While Summer Lake is no longer the secret that it once was, the pace remains easy and visitor pressure remains relatively light. On a recent weekend, a gathering of Central Oregon families made camp around an RV and a row of tents. In the bathhouse, their teenagers shifted nervously in the corner of the bathhouse pool, trying to keep their voices hushed as etiquette decrees, while the parents luxuriated in the healing waters. In an outdoor pool, a California couple soaked. They landed their small plane at nearby Paisley airport and rode their bikes over for one of their regular weekend getaways. Yveline Wilnau drove six hours to stay here during her days off.
“For ten-plus years, I’ve made Summer Lake Hot Springs my annual post-Burn pilgrimage for open sky, majestic nature and healing, sacred waters. I always depart feeling more at home within myself and centered in gratitude,” said Wilnau, who lives in Eugene, but spends two months each summer working for the Burning Man organization at the Nevada event site.
“People will go to the edges of the earth for boutique experiences,” said owner Duane Graham, who saw potential when he bought the rundown chicken and cattle ranch that charged passersby a quarter to soak in the bathhouse. Graham fell for Summer Lake on a road trip to the Steens, long before Highway 31 was named Oregon’s Outback Scenic Byway.
“I’d always been into topographical maps. We came this way because there was a clear point of interest on the map with the vertical drop of Winter Ridge,” he said.
When Graham, a Portland contractor and home renovator by trade, discovered that the hot springs property was for sale for the first time since the 1950s, he made a down payment. For his first nine years of ownership, Graham kept a hands-off approach, leaving the management to a couple he hired to live onsite.
Once he was finally able to move to Summer Lake full-time in 2006, he began cultivating his vision, heeding the advice of a friend: “Just set the table and don’t worry about it. If you have the right setting combination, people will come.”

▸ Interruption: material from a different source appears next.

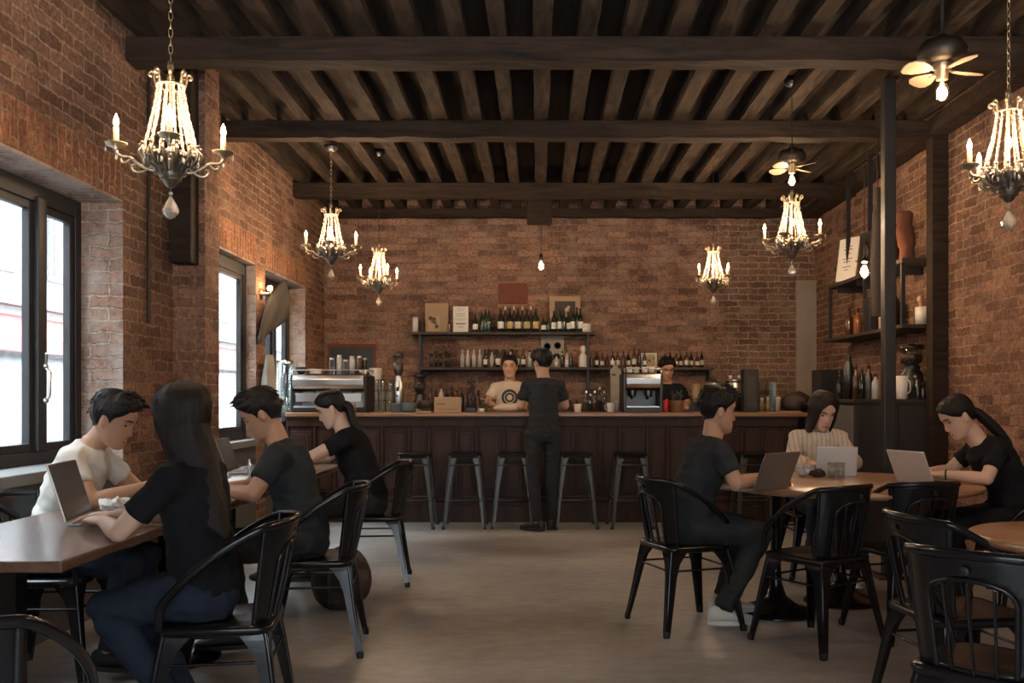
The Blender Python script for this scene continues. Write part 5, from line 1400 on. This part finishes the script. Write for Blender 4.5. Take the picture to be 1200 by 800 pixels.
MB().box(-.055, .055, -.05, .05, 0, .66).build('column', 'fabric_pale', t, bevel=.006); MB().box(-.04, .0, -.054, -.05, .58, .60).build('slot', 'leather_dark', t)
t.location.z = .90; t.location.y = 10.60; t.location.x = (721 - 630) * 10.6 / F
MB().box(-.03, .03, -.03, .03, .66, .70).build('cap', 'fabric_pale', t)
espresso('smaller steel and black coffee machine on the bar before the barista in black', BX(730), BX(772), YT + .02, .40, ZB, 'steel', True)
for k in range(4):
    handled('coffee_cup', 'cup on top of the second coffee machine', (BX(737 + k * 9), YT - .05 + .08 * (k % 2), ZB + .402), .06, .034, 'ceramic', k, 'cups on the second coffee machine')
t = thing('utensil_bucket', 'grey metal bucket holding utensils on the bar right of the second coffee machine', 'bucket', (BX(793), YT, ZB))
MB().lathe([(0, 0), (.070, 0), (.080, .115), (.084, .118), (.076, .116), (.066, .01), (0, .01)], 24).build('bucket', 'steel', t)
m = MB()
for k in range(9):
    a = k * .7; m.tube([(.03 * math.cos(a), .03 * math.sin(a), .02), (.05 * math.cos(a), .05 * math.sin(a), .15 + .02 * (k % 3))], [.004, .005], 5)
    m.ball((.051 * math.cos(a), .051 * math.sin(a), .165 + .02 * (k % 3)), .011, .006, .02, 8, 6)
m.build('utensils', 'dark_steel', t)
lathe_thing('red_can', 'red can beside the utensil bucket on the bar', 'can', (BX(780), YT + .02, ZB), [('body', [(0, 0), (.03, 0), (.034, .008), (.034, .115), (.028, .122), (0, .12)], 'red_plastic'), ('top', [(.028, .121), (.0, .1225)], 'steel')])
# clutter on the back counter seen over the bar
for k in range(9):
    px = 504 + k * 7.2 + rp.uniform(-1, 1)
    lathe_thing('syrup_bottle', 'bottle on the back counter left of the barista in cream', 'bottle', ((px - 630) * 10.66 / F, 10.62 + .06 * (k % 2), .90), wine(rp.uniform(.30, .42), rp.uniform(.030, .038), ('bottle_dark', 'bottle_white', 'bottle_brown')[k % 3], ('label_white', None, 'label_cream', None)[k % 4]), 'bottles on the back counter left of the barista')
for k in range(8):
    px = 652 + k * 8 + rp.uniform(-1, 1)
    lathe_thing('syrup_bottle', 'bottle on the back counter right of the standing customer', 'bottle', ((px - 630) * 10.66 / F, 10.62 + .06 * (k % 2), .90), wine(rp.uniform(.28, .38), rp.uniform(.030, .036), ('bottle_brown', 'bottle_dark', 'bottle_dark')[k % 3], (None, 'label_cream', None, 'label_white')[k % 4]), 'bottles on the back counter right of the customer')
grinder('dark coffee grinder on the back counter behind the knock bowl', 492, 10.62, .90, .62, 'dark_steel', 'black_plastic', .07)
t = thing('portafilter', 'spare portafilter with brass rim lying by the chrome grinder on the bar', 'portafilter', (BX(492), YT - .16, ZB)); MB().lathe([(0, 0), (.034, .002), (.036, .03), (.038, .035), (.030, .035), (.03, .01), (0, .008)], 20).build('basket', 'brass', t); MB().tube([(.034, -.01, .022), (.08, -.05, .028), (.15, -.10, .03)], [.008, .012, .014], 8).build('handle', 'black_plastic', t)
lathe_thing('milk_jug', 'steel milk jug on the bar in front of the left coffee machine', 'jug', (BX(420), YT - .33, ZB), [('body', [(0, 0), (.04, 0), (.044, .02), (.034, .075), (.038, .10), (.035, .10), (.03, .07), (0, .01)], 'steel'), ('rim', [(.038, .098), (.040, .102), (.036, .102)], 'steel')], seg=20)
# back counter right of the barista
lathe_thing('paper_cup_stack', 'stack of tan paper cups on the back counter right of the barista in black', 'cups', (SX(816, 10.65), 10.65, 1.18), [('x', [(0, 0), (.035, 0)] + [p_ for k in range(9) for p_ in ((.042, .05 + k * .018), (.046, .052 + k * .018), (.046, .058 + k * .018), (.042, .060 + k * .018))] + [(.0, .21)], 'paper_tan')], seg=20)
tag(MB().box(-.20, .20, -.12, .12, 0, .28).build('storage_box', 'cabinet_dark', bevel=.004, loc=(SX(812, 10.65), 10.65, .90)), 'dark storage box on the back counter under the paper cups', 'box')
lathe_thing('steel_kettle', 'plain steel urn on the back counter left of the striped steel boiler', 'urn', (SX(836, 10.6), 10.60, .90), [('body', [(0, 0), (.11, 0), (.11, .46), (.09, .49)], 'dark_steel'), ('lid', [(.115, .48), (.115, .505), (.03, .53), (.02, .56), (0, .56)], 'steel')], seg=28)
t = thing('water_boiler', 'tall polished steel boiler behind the bar left of the dark framed box', 'boiler', (BX(861, 10.55), 10.55, .90))
MB().lathe([(0, 0), (.105, 0), (.105, .53), (.095, .545), (0, .55)], 32).build('body', 'steel', t)
MB().lathe([(.11, .10), (.11, .12)], 32).build('band', 'dark_steel', t); MB().lathe([(.108, .50), (.108, .52)], 32).build('band', 'dark_steel', t)
for a in (-.05, .05): MB().lathe([(.014, .545), (.018, .56), (.018, .58), (.0, .585)], 12, (a, 0, 0)).build('knob', 'ceramic', t)
MB().tube([(.0, -.10, .08), (0, -.15, .08), (0, -.155, .05)], .010, 8).build('tap', 'brass', t)
t = thing('display_case', 'dark framed upright case behind the bar right of the boiler', 'case', (BX(881), YT + .1, ZB))
MB().box(-.075, .075, -.08, .08, 0, .44).build('case', 'black_plastic', t, bevel=.004); MB().box(-.045, .045, -.084, -.078, .05, .37).build('pane', 'canvas_grey', t)
t = thing('acrylic_box', 'clear upright box holding pale jars near the right end of the bar', 'box', (BX(898), YT, ZB))
m = MB(); m.box(-.085, .085, -.07, -.067, 0, .31).box(-.085, .085, .067, .07, 0, .31).box(-.085, -.082, -.067, .067, 0, .31).box(.082, .085, -.067, .067, 0, .31); m.build('walls', 'clear_glass', t)
MB().box(-.08, .08, -.066, .066, .0, .01).build('base', 'pale_wood', t)
for k, (px, h) in enumerate(((893, .14), (900, .15))):
    lathe_thing('spice_jar', 'pale jar standing inside the clear box on the bar', 'jar', (BX(px), YT, ZB + .011), [('body', [(0, 0), (.024, 0), (.026, .07), (.014, h * .75)], 'paper_tan'), ('lid', [(.016, h * .72), (.018, h * .95), (0, h)], 'ceramic')], 'jars in the clear box')
lathe_thing('spice_jar', 'taller pale jar just right of the clear box on the bar', 'jar', (BX(910), YT - .05, ZB), [('body', [(0, 0), (.03, 0), (.03, .13)], 'bottle_white'), ('lid', [(.032, .13), (.032, .155), (0, .158)], 'paper_tan')])
tag(MB().box(-.10, .10, -.05, .05, 0, .014).build('serving_board', 'pale_wood', bevel=.003, loc=(BX(922), YT - .15, ZB)), 'thin pale board at the right end of the bar top', 'board')
o = MB().ball((0, 0, .10), .15, .10, .11, 24, 14).build('dark_bag', 'leather_dark', loc=(BX(935), YT + .05, ZB)); tag(o, 'slumped dark brown bag at the right end of the bar', 'bag')
for v in o.data.vertices: v.co += noise.noise_vector(v.co * 9) * .03; v.co.z = max(v.co.z, 0)

# --- right hand side
ZS = 1.22
tag(MB().box(-.16, .16, -.14, .14, 0, .33).build('black_cabinet_box', 'black_plastic', bevel=.006, loc=(2.93, 9.35, 1.18)), 'plain black box at the left end of the right wall counter', 'box')
lathe_thing('steel_flask', 'tall brushed steel flask on the right wall counter', 'flask', (P(993, 465, 8.15).x, 8.12, 1.222), [('body', [(0, 0), (.045, 0), (.045, .27), (.03, .30), (.02, .33)], 'dark_steel'), ('cap', [(.024, .328), (.024, .37), (.01, .375), (.012, .40), (0, .40)], 'black_plastic')], seg=24)
for k, (px, y, h, mt) in enumerate(((1003, 8.05, .30, 'bottle_brown'), (1010, 7.95, .26, 'bottle_dark'), (1018, 7.9, .30, 'dark_steel'), (1026, 7.85, .22, 'bottle_white'), (984, 8.6, .30, 'bottle_dark'))):
    lathe_thing('counter_bottle', ('dark bottle beside the steel flask on the right counter', 'dark bottle beside the steel flask on the right counter', 'slim steel shaker left of the steel column', 'short pale bottle touching the steel column', 'dark bottle behind the steel flask')[k], 'bottle', (P(px, 465, y).x, y, 1.222 if y < 8.25 else 1.182), wine(h, .032, mt, None), 'dark bottles beside the steel flask' if k < 2 else None)
t = grinder('black coffee machine with wide hopper on the right cabinet behind the steel column', 1068, 7.8, 1.222, .46, 'black_plastic', 'black_plastic', .095)
handled('white_mug', 'tall white mug on the right cabinet just right of the steel column', (P(1057, 465, 7.66).x, 7.66, 1.222), .19, .052, 'ceramic', R(-60))
for k, px in enumerate((1075, 1081, 1088)):
    lathe_thing('steel_cup', 'small steel cup at the right end of the cabinet top', 'cup', (P(px, 465, 7.66).x, 7.65, 1.222), cup(.16 - .02 * k, .022, 'dark_steel'), 'steel cups at the cabinet end')
ZL = 1.832
lathe_thing('amber_bottle', 'glowing amber bottle on the lower right wall shelf', 'bottle', (3.02, 8.85, ZL), wine(.24, .04, 'bottle_amber', None))
lathe_thing('brown_bottle', 'brown bottle left of the amber one on the lower right shelf', 'bottle', (3.02, 9.1, ZL), wine(.26, .04, 'bottle_brown', None))
tag(MB().box(-.09, .09, -.09, .09, 0, .30).build('storage_box', 'black_plastic', bevel=.004, loc=(3.05, 8.45, ZL)), 'black upright box on the lower right wall shelf', 'box')
lathe_thing('tall_bottle', 'tall black bottle behind the black box on the lower right shelf', 'bottle', (3.15, 8.28, ZL), wine(.40, .04, 'bottle_dark', None))
tag(MB().box(-.05, .05, -.06, .06, 0, .29).build('paper_carton', 'cardboard', bevel=.004, loc=(3.02, 8.12, ZL)), 'tan carton on the lower right wall shelf', 'carton')
t = thing('white_pot', 'white pot holding rolled tools on the lower right shelf', 'pot', (P(1086, 380, 7.72).x, 7.76, ZL))
MB().lathe([(0, 0), (.072, 0), (.078, .15), (.073, .15), (.066, .01), (0, .01)], 24).build('pot', 'ceramic', t)
MB().tube([(-.03, 0, .02), (-.035, 0, .20)], [.012, .014], 8).build('rolled_tool', 'skin', t); MB().ball((-.036, 0, .215), .026, .026, .035, 10, 8).build('tool_head', 'skin', t)
ZT = 2.367
card = thing('framed_card', 'pale card with dark writing leaning on the upper right wall shelf', 'card', (2.99, 9.1, ZT), R(-68))
MB().box(-.14, .14, -.012, .0, 0, .42, Matrix.Rotation(R(-8), 4, 'X')).build('board', 'paper', card, bevel=.003)
m = MB()
for k, (w_, z_) in enumerate(((.05, .33), (.06, .30), (.04, .26), (.07, .21), (.05, .18), (.06, .13), (.03, .10))): m.box(-w_, w_, -.015, -.012, z_, z_ + .007, Matrix.Rotation(R(-8), 4, 'X'))
m.build('writing', 'ink', card)
t = thing('black_speaker', 'black speaker box on the upper right wall shelf', 'speaker', (3.08, 8.35, ZT))
MB().box(-.12, .12, -.28, .28, 0, .36).build('cabinet', 'black_plastic', t, bevel=.008)
for yy in (-.13, .13): MB().lathe([(.10, 0), (.10, .008), (.06, .0), (.02, .006), (0, .008)], 24, (-.125, yy, .18), Matrix.Rotation(-PI / 2, 4, 'Y')).build('driver', 'iron_dark', t)
o = MB().tube(catmull([(0, 0, 0), (.005, 0, .12), (-.01, .01, .28), (.0, 0, .40)], 5), [.055] * 5 + [.07] * 5 + [.06] * 5 + [.04], 14).build('rust_vase', 'rust_cloth', loc=(3.03, 7.72, ZT)); tag(o, 'tall rust brown vase on the upper right shelf beside the steel column', 'vase')
o = MB().tube(catmull([(0, 0, 0), (.01, 0, -.2), (0, .01, -.6), (.01, 0, -1.02)], 6), [.03] * 6 + [.05] * 7 + [.055] * 6, 12, flat=(1, .6)).build('hanging_coat', 'leather_dark', loc=(2.70, 7.46, 2.90)); tag(o, 'narrow dark garment hanging right behind the steel column', 'coat')
MB().tube([(0, 0, 0), (0, 0, BZ1 - 2.90)], .005, 6).build('hanger_cord', 'iron_dark', o)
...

This was sage advice for creating a culture of healing on 145 acres of playa and sagebrush in south-central Oregon’s Lake County, where the sun casts a pastel filter on every moment of daylight. Walking through the scrubland you’ll experience nature’s Easter palate in eggshell white brushed with muted blues, greens, pinks, purples and yellows, complete with the occasional jackrabbit. After the sun sets behind Winter Ridge, the coyotes announce the arrival of the stars that salt the night sky, a scene pleasantly devoid of light pollution. Lounge sans swimwear (after 9 p.m.) in the comfort of the 106- to 118-degree mineral water pools and allow all your senses to embrace a long winter’s night.
Graham knows that the natural world is the draw here and he lets the landscape speak for itself with simple, well-designed infrastructure. Since the Great Recession, business has steadily risen, giving Graham enough capital to build new cabins and two delightful, Southwest-style duplexes made of Pumice-Crete. A road realignment and a relocation of the tent and RV sites will be complete by next summer—more evidence of Graham’s continued quest to “set the table” for an idyllic retreat that is accessible for anyone who seeks its healing waters.
“I never want to regulate my customers through the price,” said Graham, who charges less than $150 per night for each cabin (a large ranch home is available for groups), $20 for camping and $50 for RVs. “I’m not really going for more numbers, really more for quality experience. With me, I always see the potential in things, what it could be. Who knows what causes me to do that, but I like that diamond in the rough.”
Take a Scenic Drive
Experience the high country in Fremont National Forest on paved NF-290, which offers views from Winter Rim.
Eat & Drink
Grab a bar stool at the Pioneer Saloon in Paisley and ask about Oregon’s oldest bar.
Ancient Art
See some of the finest examples of Neolithic petroglyphs in North America at Picture Rock Pass along the Oregon Outback Scenic Byway.